A-t-on besoin de Black Mirror pour ressentir le malaise qu'elle essaie de susciter ? Ne suffit-il pas de se brancher sur internet, d'allumer BFMTV, de zapper sur les Chtis à St Tropez ? Au-delà, n'y a-t-il pas une complaisance malsaine à pointer du doigt, sans rien proposer ni rien faire, à se faire voyeur de cette dégénérescence et à la transformer en spectacle, en divertissement pour esthètes ? Les spectateurs de Black Mirror, qui la regardent comme les personnages de la série en regardent d'autres par écrans interposés, n'en sont-ils pas le reflet ? Quand le peuple de fiction regarde leur ministre baiser un cochon, le public réel en fait autant. Il constate sans protester, approuve sans faire plus qu'ergoter, y trouve même une forme de jubilation. Il subit et aime ça. N'y a-t-il pas ici une mise en abyme - subversive pour de bon, mais involontaire ?
Pour compléter, reformuler, étendre : l'anticipation, la vraie, la bonne, est celle qui va déranger le lecteur/spectateur, modifier ses habitudes de pensées et/ou l'amener à revoir ses jugements, à envisager d'autres perspectives. Trepalium et Black Mirror, au contraire, ne font que "dire tout haut ce que le spectateur pense tout bas", elles se contentent d'illustrer une pensée déjà présente dans la tête de leur public (conquis d'avance, par conséquent). Doutons que qui que ce soit aie jamais visionné l'une de ces deux séries et se soit dit "hé mais oui, bon sang mais c'est bien sûr, ils ont raison, comment ai-je pu être aveugle si longtemps ? !" (plutôt : "hé mais oui, bon sang mais c'est bien sûr, ils ont raison, ils pensent comme moi !"). C'est d'ailleurs ce qui les rend ces productions si populaires, au fond, en ce sens qu'elles offrent une caution narcissique à leurs destinataires. Dérangeraient-elles ou iraient-elles à contre-courant qu'elles ne bénéficieraient pas de si bons retours (les gens n'aimant pas qu'un tiers les oblige à revoir leurs jugements, ce qui impliquerait qu'ils ont tort... et rares sont ceux qui sont capables d'accepter - puis de dépasser - cet état de fait).

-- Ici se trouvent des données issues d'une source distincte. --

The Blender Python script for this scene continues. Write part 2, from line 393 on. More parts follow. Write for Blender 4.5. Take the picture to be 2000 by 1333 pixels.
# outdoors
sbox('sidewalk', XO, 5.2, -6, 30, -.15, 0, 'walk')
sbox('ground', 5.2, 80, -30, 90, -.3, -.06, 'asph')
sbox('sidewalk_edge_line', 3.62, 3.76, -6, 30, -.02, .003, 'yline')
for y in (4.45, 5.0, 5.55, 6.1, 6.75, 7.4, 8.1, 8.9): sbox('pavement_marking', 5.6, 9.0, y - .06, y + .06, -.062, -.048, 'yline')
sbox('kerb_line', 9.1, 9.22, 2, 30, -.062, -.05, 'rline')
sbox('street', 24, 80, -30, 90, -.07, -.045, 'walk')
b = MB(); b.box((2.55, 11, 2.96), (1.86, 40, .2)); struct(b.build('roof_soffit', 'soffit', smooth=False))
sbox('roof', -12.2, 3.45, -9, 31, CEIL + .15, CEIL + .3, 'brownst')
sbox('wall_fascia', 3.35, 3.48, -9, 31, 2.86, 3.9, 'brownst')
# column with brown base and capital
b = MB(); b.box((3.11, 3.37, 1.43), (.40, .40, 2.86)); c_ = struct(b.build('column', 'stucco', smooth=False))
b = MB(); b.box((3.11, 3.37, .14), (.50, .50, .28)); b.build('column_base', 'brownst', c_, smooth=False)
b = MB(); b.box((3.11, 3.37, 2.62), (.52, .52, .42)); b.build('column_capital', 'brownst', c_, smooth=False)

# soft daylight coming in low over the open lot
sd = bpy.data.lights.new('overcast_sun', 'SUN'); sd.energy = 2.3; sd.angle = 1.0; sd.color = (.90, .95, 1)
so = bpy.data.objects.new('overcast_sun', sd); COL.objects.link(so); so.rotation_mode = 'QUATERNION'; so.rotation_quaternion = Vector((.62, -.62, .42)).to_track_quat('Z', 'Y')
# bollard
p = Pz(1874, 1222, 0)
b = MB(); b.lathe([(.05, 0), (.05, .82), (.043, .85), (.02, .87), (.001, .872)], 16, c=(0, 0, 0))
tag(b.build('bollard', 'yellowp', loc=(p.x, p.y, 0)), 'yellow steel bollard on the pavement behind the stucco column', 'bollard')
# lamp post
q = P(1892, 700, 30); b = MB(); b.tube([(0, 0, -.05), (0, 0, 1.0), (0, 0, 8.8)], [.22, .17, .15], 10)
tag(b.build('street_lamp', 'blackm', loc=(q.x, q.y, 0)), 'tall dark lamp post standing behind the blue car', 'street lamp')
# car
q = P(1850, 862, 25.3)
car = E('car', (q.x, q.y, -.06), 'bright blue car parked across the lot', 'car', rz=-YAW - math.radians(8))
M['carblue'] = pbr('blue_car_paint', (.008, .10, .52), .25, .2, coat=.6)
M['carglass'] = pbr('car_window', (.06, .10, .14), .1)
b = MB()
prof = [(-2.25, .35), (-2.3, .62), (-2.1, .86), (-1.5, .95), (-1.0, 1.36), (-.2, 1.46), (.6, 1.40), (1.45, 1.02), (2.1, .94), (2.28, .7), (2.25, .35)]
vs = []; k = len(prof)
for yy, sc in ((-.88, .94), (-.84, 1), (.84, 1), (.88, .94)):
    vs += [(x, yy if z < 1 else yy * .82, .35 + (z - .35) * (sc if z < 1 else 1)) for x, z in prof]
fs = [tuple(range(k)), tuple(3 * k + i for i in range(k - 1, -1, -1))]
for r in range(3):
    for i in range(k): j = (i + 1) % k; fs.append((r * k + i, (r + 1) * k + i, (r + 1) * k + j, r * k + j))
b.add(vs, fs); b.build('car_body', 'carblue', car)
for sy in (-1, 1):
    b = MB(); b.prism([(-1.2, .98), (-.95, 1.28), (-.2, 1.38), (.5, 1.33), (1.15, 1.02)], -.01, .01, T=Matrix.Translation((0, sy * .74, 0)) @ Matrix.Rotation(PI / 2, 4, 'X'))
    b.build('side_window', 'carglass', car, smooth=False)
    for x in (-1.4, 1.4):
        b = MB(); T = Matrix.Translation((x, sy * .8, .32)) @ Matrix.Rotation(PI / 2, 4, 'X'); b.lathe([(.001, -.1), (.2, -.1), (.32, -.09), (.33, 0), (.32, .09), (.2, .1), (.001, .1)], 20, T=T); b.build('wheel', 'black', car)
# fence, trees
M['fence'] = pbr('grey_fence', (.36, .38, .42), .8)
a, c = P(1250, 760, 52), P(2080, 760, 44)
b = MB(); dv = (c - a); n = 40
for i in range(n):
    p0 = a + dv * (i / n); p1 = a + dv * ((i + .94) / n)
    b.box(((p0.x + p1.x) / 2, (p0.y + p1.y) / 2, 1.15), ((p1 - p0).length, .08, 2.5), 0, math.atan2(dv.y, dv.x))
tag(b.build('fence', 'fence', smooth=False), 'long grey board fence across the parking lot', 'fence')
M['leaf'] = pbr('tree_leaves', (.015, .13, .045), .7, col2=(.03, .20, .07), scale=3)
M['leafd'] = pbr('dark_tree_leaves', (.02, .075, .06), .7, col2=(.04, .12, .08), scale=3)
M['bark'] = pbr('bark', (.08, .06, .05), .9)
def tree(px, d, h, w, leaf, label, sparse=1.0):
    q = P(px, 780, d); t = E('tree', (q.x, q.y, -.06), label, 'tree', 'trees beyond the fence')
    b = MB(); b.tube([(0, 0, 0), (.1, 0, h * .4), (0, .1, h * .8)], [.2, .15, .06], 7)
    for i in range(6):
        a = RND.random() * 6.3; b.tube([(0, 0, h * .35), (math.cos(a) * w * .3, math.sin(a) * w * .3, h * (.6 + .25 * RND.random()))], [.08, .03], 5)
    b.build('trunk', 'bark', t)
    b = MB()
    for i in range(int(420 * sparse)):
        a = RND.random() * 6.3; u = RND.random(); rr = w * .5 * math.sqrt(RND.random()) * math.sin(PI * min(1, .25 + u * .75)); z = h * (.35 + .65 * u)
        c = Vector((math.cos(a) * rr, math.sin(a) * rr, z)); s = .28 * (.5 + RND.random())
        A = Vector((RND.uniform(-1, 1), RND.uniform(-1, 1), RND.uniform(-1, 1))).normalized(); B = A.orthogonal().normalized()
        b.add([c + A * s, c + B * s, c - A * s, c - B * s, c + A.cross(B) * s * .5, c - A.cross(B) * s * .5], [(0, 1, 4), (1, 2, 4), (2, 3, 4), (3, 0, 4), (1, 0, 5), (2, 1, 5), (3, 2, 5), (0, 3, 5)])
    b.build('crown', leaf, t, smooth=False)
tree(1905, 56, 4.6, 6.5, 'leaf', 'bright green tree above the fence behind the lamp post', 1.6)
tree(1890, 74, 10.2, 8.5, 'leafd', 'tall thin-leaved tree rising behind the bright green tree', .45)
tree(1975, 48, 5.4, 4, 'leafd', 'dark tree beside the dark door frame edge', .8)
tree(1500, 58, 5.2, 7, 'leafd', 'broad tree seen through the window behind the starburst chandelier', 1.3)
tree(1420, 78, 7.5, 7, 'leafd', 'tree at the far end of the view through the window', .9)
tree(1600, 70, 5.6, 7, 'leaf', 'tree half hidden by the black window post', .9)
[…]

On pourra objecter, enfin, qu'au-delà de son propos faussement dénonciateur, Black Mirror traite de l'humain. Dans la mesure où il s'agit d'une série anglaise, on ne pouvait pas y couper et c'est ce qui la sauve. Mais pas que. En effet, certains pourront plébisciter cette caricature d'ordinaire qui nous est vendue comme de l"'authenticité", l'idée naïve que se font des gens ordinaires ceux qui sont convaincus de leur être supérieur (d'une façon ou d'une autre). Comme si l'humanité n'était composée que de paumés "avec de petites étincelles de noblesse dans le coeur" qu'on va observer comme au zoo, ou qu'on va applaudir comme le chien qui donne la papatte. Et en même temps, on n'aurait pas tort de me rétorquer que l'humanité EST composée de paumés, bien sûr. Sauf qu'elle n'est pas composée que de ça. Qu'il existe aussi des grands au milieu des petits. Que ce ne sont jamais ceux qu'on croit. Or ce qui m'intéresse, moi, c'est qu'à travers ces derniers, on me montre ce que l'humanité pourrait être. Pas qu'on me la présente telle qu'elle est déjà. Pas qu'on me maintienne dans l'illusion d'une fatalité immuable dont il faudrait se contenter, en glorifiant un ordinaire factice avec condescendance.
Question d'attentes et de points de vue, sans doute.
Ou sans doute que c'est simplement cette série qui n'est pas faite pour moi.